Stocks $3.7 Trillion Year Beats Bonds Most Ever on Funds

By Lu Wang and Whitney Kisling Dec 30, 2013 3:58 AM ET

Five years after the equity bull market started, U.S. investors returned to stocks in 2013, just in time for the best relative returns versus bonds on record.

Exchange-traded and mutual funds investing in shares took in about $162 billion, the most since 2000, according to data compiled by Bloomberg and the Investment Company Institute. At the same time, the Standard & Poor’s 500 Index (SPX) climbed 29 percent, beating government debt by 32 percentage points, the widest spread since at least 1978, according to data compiled by Bank of America Merrill Lynch and Bloomberg.

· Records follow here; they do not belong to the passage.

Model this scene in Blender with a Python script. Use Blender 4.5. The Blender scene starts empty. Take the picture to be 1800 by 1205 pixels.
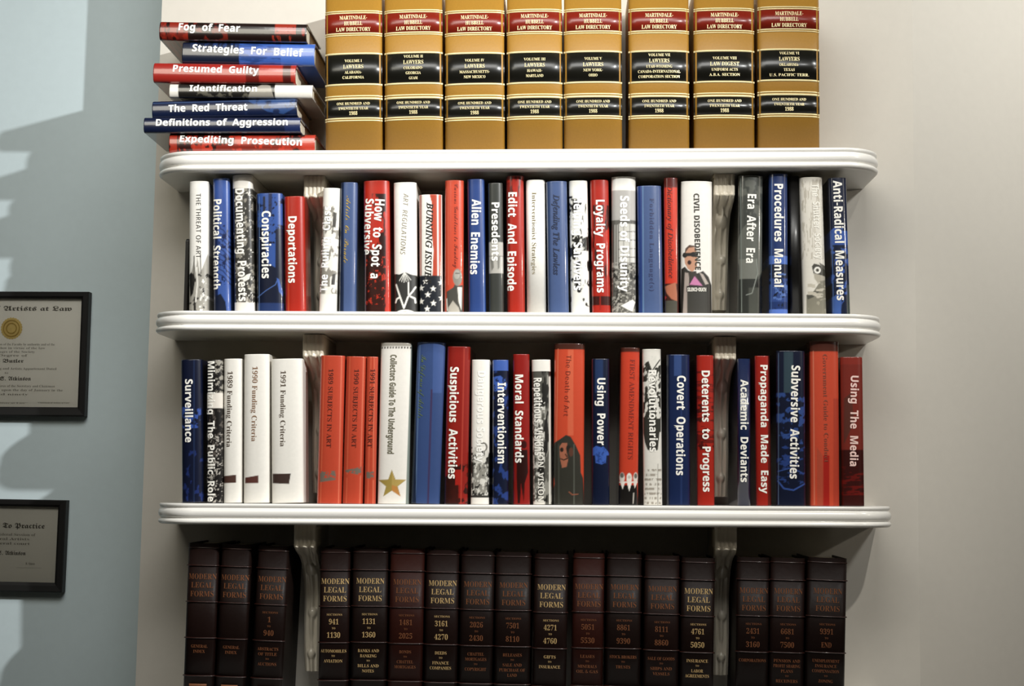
import bpy, bmesh, math, random
import numpy as np
from mathutils import Vector, Matrix
from mathutils.geometry import tessellate_polygon

random.seed(7)
SC = bpy.context.scene
COL = SC.collection

# ------------------------------------------------------------------ camera
W_PX, H_PX, F_PX = 1800.0, 1205.0, 2575.0
CAM_Z = 1.50
CAM_D = 2.575
VPX, VPY, ROLL = 1000.0, 855.0, 0.0048
_v = Vector((VPX - 900.0, -(VPY - 602.5), -F_PX)).normalized()      # world +Y in camera axes
_u = Vector((math.sin(ROLL), math.cos(ROLL), 0.0))
_u = (_u - _v * _u.dot(_v)).normalized()                            # world +Z in camera axes
_x = _v.cross(_u).normalized()                                      # world +X in camera axes
R_CW = Matrix((_x, _v, _u))                                         # rows: camera -> world
CAM_P = Vector((0.0, -CAM_D, CAM_Z))
cam_data = bpy.data.cameras.new('camera')
cam_data.sensor_width = 36.0
cam_data.lens = F_PX / W_PX * 36.0
cam = bpy.data.objects.new('camera', cam_data)
COL.objects.link(cam)
cam.matrix_world = Matrix.Translation(CAM_P) @ R_CW.to_4x4()
SC.camera = cam

# ------------------------------------------------------------------ light and exposure
SC.view_settings.view_transform = 'Standard'
SC.view_settings.look = 'None'
SC.view_settings.gamma = 1.0
SC.view_settings.exposure = 0.0
SC.view_settings.use_curve_mapping = False
world = bpy.data.worlds.new('room_light')
SC.world = world
world.use_nodes = True
world.node_tree.nodes['Background'].inputs[0].default_value = (1.0, 0.93, 0.78, 1)
world.node_tree.nodes['Background'].inputs[1].default_value = 0.012

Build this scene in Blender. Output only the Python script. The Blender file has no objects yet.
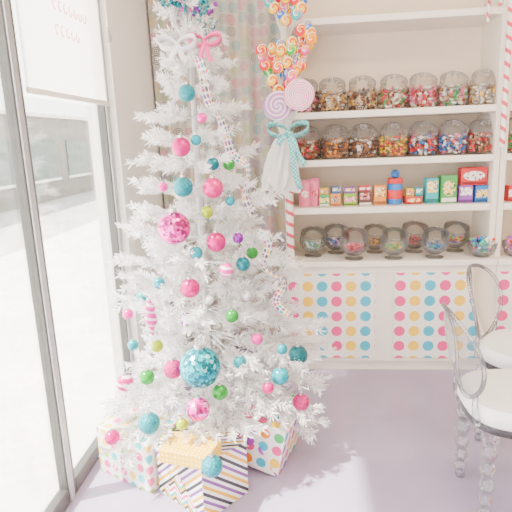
import bpy, bmesh, math, random
import numpy as np
from mathutils import Vector, Matrix
random.seed(7); rng = np.random.default_rng(7)
C = bpy.context.scene.collection
PI = math.pi

# ------------------------------------------------------------------ camera
yaw, pitch, roll = math.radians(6), math.radians(12.8), 0.040
CAM = Vector((0, 0, 1.5))
r0 = Vector((math.cos(yaw), math.sin(yaw), 0))
fw = Vector((-math.sin(yaw)*math.cos(pitch), math.cos(yaw)*math.cos(pitch), -math.sin(pitch)))
u0 = r0.cross(fw)
RT = r0*math.cos(roll) - u0*math.sin(roll)
UP = r0*math.sin(roll) + u0*math.cos(roll)
cd = bpy.data.cameras.new('camera'); cam = bpy.data.objects.new('camera', cd); C.objects.link(cam)
cd.sensor_width = 36; cd.lens = 36; cd.clip_start = 0.05
m = Matrix.Identity(4)
for i, ax in enumerate((RT, UP, -fw)):
    for j in range(3): m[j][i] = ax[j]
m.translation = CAM
cam.matrix_world = m
bpy.context.scene.camera = cam

def ray(px, py): return RT*((px-256)/512) + UP*((256-py)/512) + fw
def at(px, py, Y): d = ray(px, py); return CAM + d*(Y/d.y)
def atx(px, py, X): d = ray(px, py); return CAM + d*(X/d.x)
def atz(px, py, Z): d = ray(px, py); return CAM + d*((Z-1.5)/d.z)

# ------------------------------------------------------------------ mesh helpers
class MB:
    def __init__(s): s.v = []; s.f = []; s.uv = None
    def add(s, vs, fs, M=None):
        o = len(s.v)
        s.v += [tuple(M @ Vector(v)) if M is not None else tuple(v) for v in vs]
        s.f += [tuple(i+o for i in f) for f in fs]
        return s
    def box(s, x0, x1, y0, y1, z0, z1, M=None):
        vs = [(x, y, z) for z in (z0, z1) for y in (y0, y1) for x in (x0, x1)]
        fs = [(0,2,3,1),(4,5,7,6),(0,1,5,4),(2,6,7,3),(0,4,6,2),(1,3,7,5)]
        return s.add(vs, fs, M)
    def lathe(s, prof, seg=24, M=None):
        vs = []; fs = []
        for r, z in prof:
            for k in range(seg):
                a = 2*PI*k/seg; vs.append((r*math.cos(a), r*math.sin(a), z))
        for i in range(len(prof)-1):
            for k in range(seg):
                k2 = (k+1) % seg
                fs.append((i*seg+k, i*seg+k2, (i+1)*seg+k2, (i+1)*seg+k))
        return s.add(vs, fs, M)
    def sphere(s, c, r, seg=20, rings=12, sc=(1,1,1)):
        prof = [(max(1e-5, r*math.sin(PI*i/rings)), -r*math.cos(PI*i/rings)) for i in range(rings+1)]
        return s.lathe(prof, seg, Matrix.Translation(Vector(c)) @ Matrix.Diagonal((*sc, 1)))
    def tube(s, pts, rad, seg=8, cap=True):
        pts = [Vector(p) for p in pts]; n = len(pts); vs = []; fs = []
        rads = rad if isinstance(rad, (list, tuple)) else [rad]*n
        prev = None
        for i, p in enumerate(pts):
            t = (pts[min(i+1, n-1)] - pts[max(i-1, 0)]).normalized()
            if prev is None:
                a = Vector((0, 0, 1)) if abs(t.z) < .9 else Vector((1, 0, 0)); nx = t.cross(a).normalized()
            else: nx = (prev - t*prev.dot(t)).normalized()
            prev = nx; ny = t.cross(nx)
            for k in range(seg):
                a = 2*PI*k/seg; vs.append(p + (nx*math.cos(a)+ny*math.sin(a))*rads[i])
        for i in range(n-1):
            for k in range(seg):
                k2 = (k+1) % seg; fs.append((i*seg+k, i*seg+k2, (i+1)*seg+k2, (i+1)*seg+k))
        if cap: fs.append(tuple(range(seg))[::-1]); fs.append(tuple((n-1)*seg+k for k in range(seg)))
        return s.add(vs, fs)
    def build(s, name, mat, parent=None, smooth=True, bevel=0, loc=None, rotz=0, ang=0.7, solid=0):
        me = bpy.data.meshes.new(name); me.from_pydata(s.v, [], s.f); me.update()
        bm = bmesh.new(); bm.from_mesh(me); bmesh.ops.recalc_face_normals(bm, faces=bm.faces); bm.to_mesh(me); bm.free()
        if mat: me.materials.append(mat)
        if smooth:
            me.polygons.foreach_set('use_smooth', [True]*len(me.polygons)); me.set_sharp_from_angle(angle=ang)
        o = bpy.data.objects.new(name, me); C.objects.link(o)
        if parent: o.parent = parent
        if loc is not None: o.location = loc
        o.rotation_euler.z = rotz
        if solid:
            md = o.modifiers.new('solid', 'SOLIDIFY'); md.thickness = solid
        if bevel:
            md = o.modifiers.new('bevel', 'BEVEL'); md.width = bevel; md.segments = 2; md.limit_method = 'ANGLE'
        return o

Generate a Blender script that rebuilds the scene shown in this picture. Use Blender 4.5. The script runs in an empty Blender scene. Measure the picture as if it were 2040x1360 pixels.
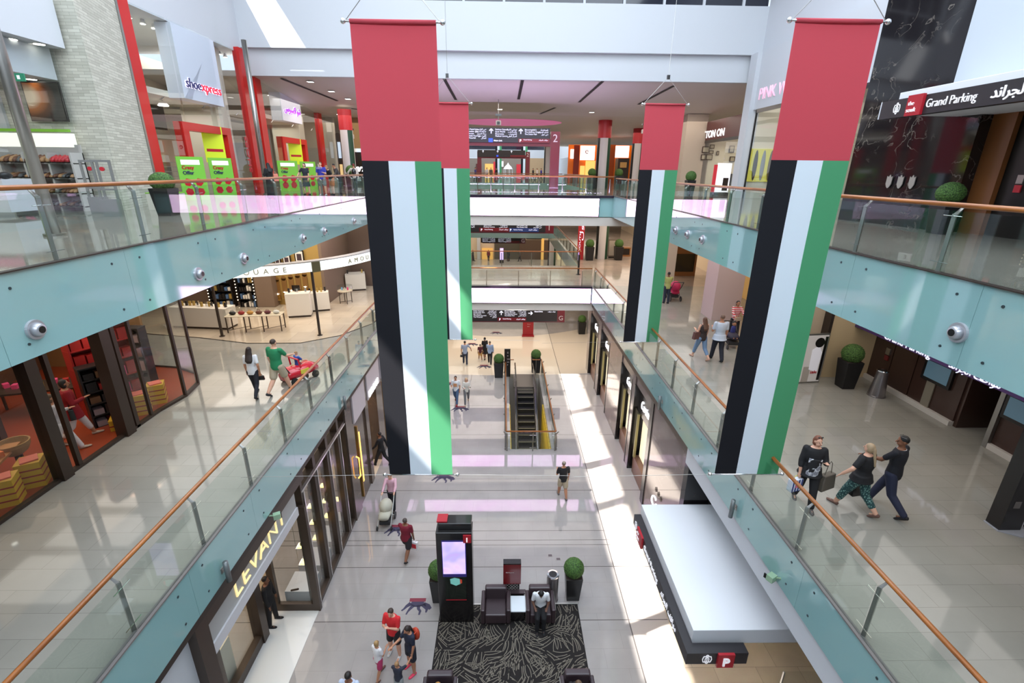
import bpy, bmesh, math, random
from mathutils import Vector, Matrix
random.seed(7)
C = bpy.context.scene.collection
PI = math.pi
# ---------------------------------------------------------------- camera model (used to turn measured points into places)
F, CX, CY, CZ = 957.0, 1020.0, 680.0, 13.2
def _cam():
    b, c = .004, .0195
    x = Vector((1, b, c)).normalized()
    y = Vector((-(b*(-342/957)+c), -342/957, 1)).normalized()
    d = y.cross(x)
    if d.y < 0: d = -d
    return x, y, d
_x, _y, _d = _cam()
R3 = Matrix((_x, _y, -_d)).transposed()      # camera(right, down, forward) = R3 @ world
R3I = R3.transposed()
def at(u, v, x=None, y=None, z=None):
    d = R3I @ Vector(((u-CX)/F, (v-CY)/F, 1))
    t = x/d.x if x is not None else (y/d.y if y is not None else (z-CZ)/d.z)
    return Vector((d.x*t, d.y*t, CZ+d.z*t))
# ---------------------------------------------------------------- colours and materials
def lin(c):
    c = c/255.
    return c/12.92 if c <= .04045 else ((c+.055)/1.055)**2.4
def rgb(*c): return (lin(c[0]), lin(c[1]), lin(c[2]), 1)
MATS = {}
def M(name, col=(200, 200, 200), rough=.5, metal=0, coat=0, emit=0, ecol=None, spec=.5, sheen=0):
    if name in MATS: return MATS[name]
    m = bpy.data.materials.new(name); m.use_nodes = True
    p = m.node_tree.nodes['Principled BSDF']
    p.inputs['Base Color'].default_value = rgb(*col)
    p.inputs['Roughness'].default_value = rough
    p.inputs['Metallic'].default_value = metal
    p.inputs['Coat Weight'].default_value = coat
    p.inputs['Coat Roughness'].default_value = .05
    p.inputs['Specular IOR Level'].default_value = spec
    if sheen: p.inputs['Sheen Weight'].default_value = sheen
    if emit:
        p.inputs['Emission Color'].default_value = rgb(*(ecol or col)); p.inputs['Emission Strength'].default_value = emit
    m.diffuse_color = rgb(*col)
    MATS[name] = m
    return m
class NT:
    """small node helper around one material"""
    def __init__(s, m): s.m = m; s.t = m.node_tree; s.p = s.t.nodes['Principled BSDF']
    def n(s, kind, **kw):
        o = s.t.nodes.new(kind)
        for k, v in kw.items():
            if k in o.inputs.keys() and not hasattr(o, k): o.inputs[k].default_value = v
            else:
                try: setattr(o, k, v)
                except Exception: o.inputs[k].default_value = v
        return o
    def l(s, a, b): s.t.links.new(a, b)
    def coord(s, scale=(1, 1, 1), rot=(0, 0, 0), kind='Object', loc=(0, 0, 0)):
        tc = s.n('ShaderNodeTexCoord'); mp = s.n('ShaderNodeMapping')
        mp.inputs['Scale'].default_value = scale; mp.inputs['Rotation'].default_value = rot; mp.inputs['Location'].default_value = loc
        s.l(tc.outputs[kind], mp.inputs['Vector']); return mp.outputs['Vector']
    def ramp(s, fac, stops, interp='LINEAR'):
        r = s.n('ShaderNodeValToRGB'); r.color_ramp.interpolation = interp
        e = r.color_ramp.elements
        while len(e) < len(stops): e.new(.5)
        for i, (p, c) in enumerate(stops): e[i].position = p; e[i].color = c
        s.l(fac, r.inputs['Fac']); return r.outputs['Color']
    def mix(s, fac, a, b, mode='MIX'):
        m = s.n('ShaderNodeMix', data_type='RGBA', blend_type=mode)
        for inp, v in ((m.inputs[0], fac), (m.inputs[6], a), (m.inputs[7], b)):
            if hasattr(v, 'is_linked') or hasattr(v, 'links'): s.l(v, inp)
            else: inp.default_value = v
        return m.outputs[2]
def tile_floor(name, c1, c2, tile=(1.2, .6), rough=.12, joint=(120, 112, 108), rot=0.):
    m = M(name, c1, rough, spec=.6); t = NT(m)
    v = t.coord(rot=(0, 0, rot))
    br = t.n('ShaderNodeTexBrick'); t.l(v, br.inputs['Vector'])
    br.inputs['Scale'].default_value = 1; br.inputs['Brick Width'].default_value = tile[0]; br.inputs['Row Height'].default_value = tile[1]
    br.inputs['Mortar Size'].default_value = .004; br.inputs['Mortar Smooth'].default_value = .3; br.offset = .5; br.inputs['Bias'].default_value = 0
    a = rgb(*c1); b = rgb(*c2); mid = tuple((x+y)/2 for x, y in zip(a, b))
    br.inputs['Color1'].default_value = a; br.inputs['Color2'].default_value = b; br.inputs['Mortar'].default_value = rgb(*joint)
    no = t.n('ShaderNodeTexNoise'); no.inputs['Scale'].default_value = .9; no.inputs['Detail'].default_value = 6
    t.l(v, no.inputs['Vector'])
    f = t.ramp(no.outputs['Fac'], [(.3, (.86, .86, .86, 1)), (.7, (1.06, 1.05, 1.04, 1))])
    t.l(t.mix(.8, br.outputs['Color'], f, 'MULTIPLY'), t.p.inputs['Base Color'])
    n2 = t.n('ShaderNodeTexNoise'); n2.inputs['Scale'].default_value = 3.
    r = t.n('ShaderNodeMapRange'); r.inputs['To Min'].default_value = rough*.6; r.inputs['To Max'].default_value = rough*1.5
    t.l(v, n2.inputs['Vector']); t.l(n2.outputs['Fac'], r.inputs['Value']); t.l(r.outputs['Result'], t.p.inputs['Roughness'])
    return m
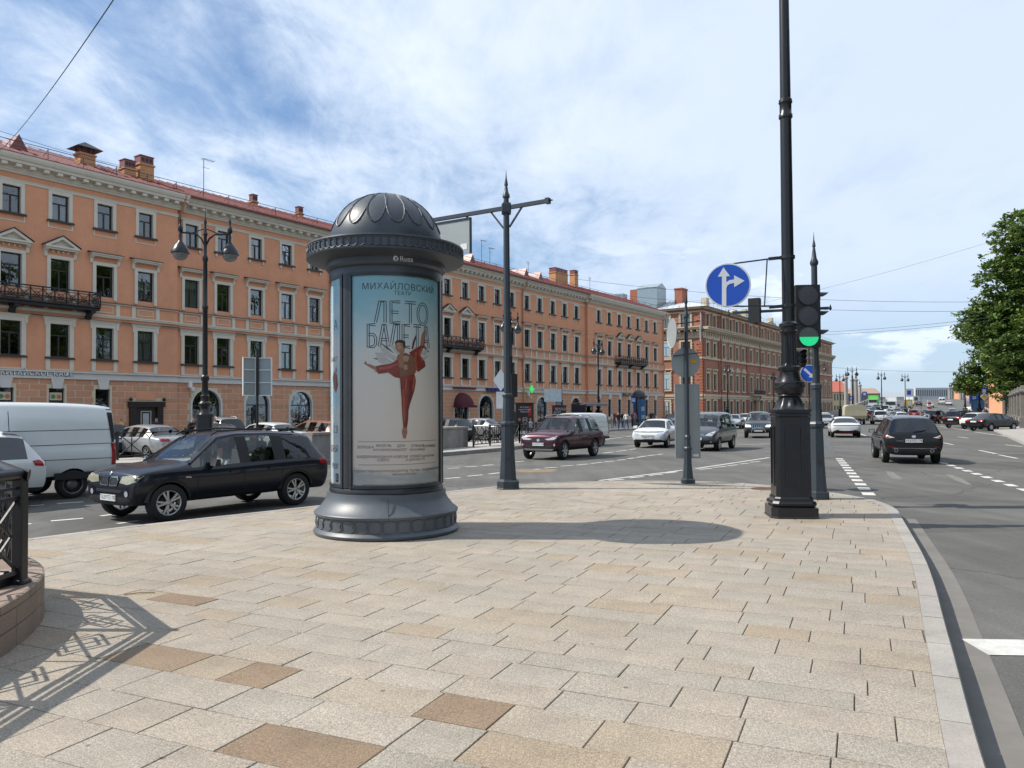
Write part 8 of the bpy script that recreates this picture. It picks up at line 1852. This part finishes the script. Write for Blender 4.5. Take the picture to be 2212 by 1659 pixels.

Companies in the S&P 500 are worth $3.7 trillion more today than they were 12 months ago following a year when Federal Reserve Chairman Ben S. Bernanke signaled the curtailment of economic stimulus. The bull market, born at the depths of the credit crisis, enters its sixth year fueled by zero-percent interest rates and conviction among investors that it’s finally safe to own stock again.

“The equity culture is not dead,” Joseph Quinlan, the chief market strategist at Bank of America Corp.’s U.S. Trust, said in a Dec. 13 phone interview from New York. His firm oversees $333 billion in client assets. “We kind of lost sight of the fact that equities still provide long-term good returns.”

The biggest rally since the 1990s is pulling annual gains back toward historical averages after the credit crisis wiped out $11 trillion in total U.S. market value. Everyone from Pacific Investment Management Co.’s Tony Crescenzi to MacroMarkets LLC’s Robert Shiller observed in 2009 that investors were no richer then than they were a decade earlier.

S&P 500 futures expiring in March were little changed at 8:55 a.m. in London today.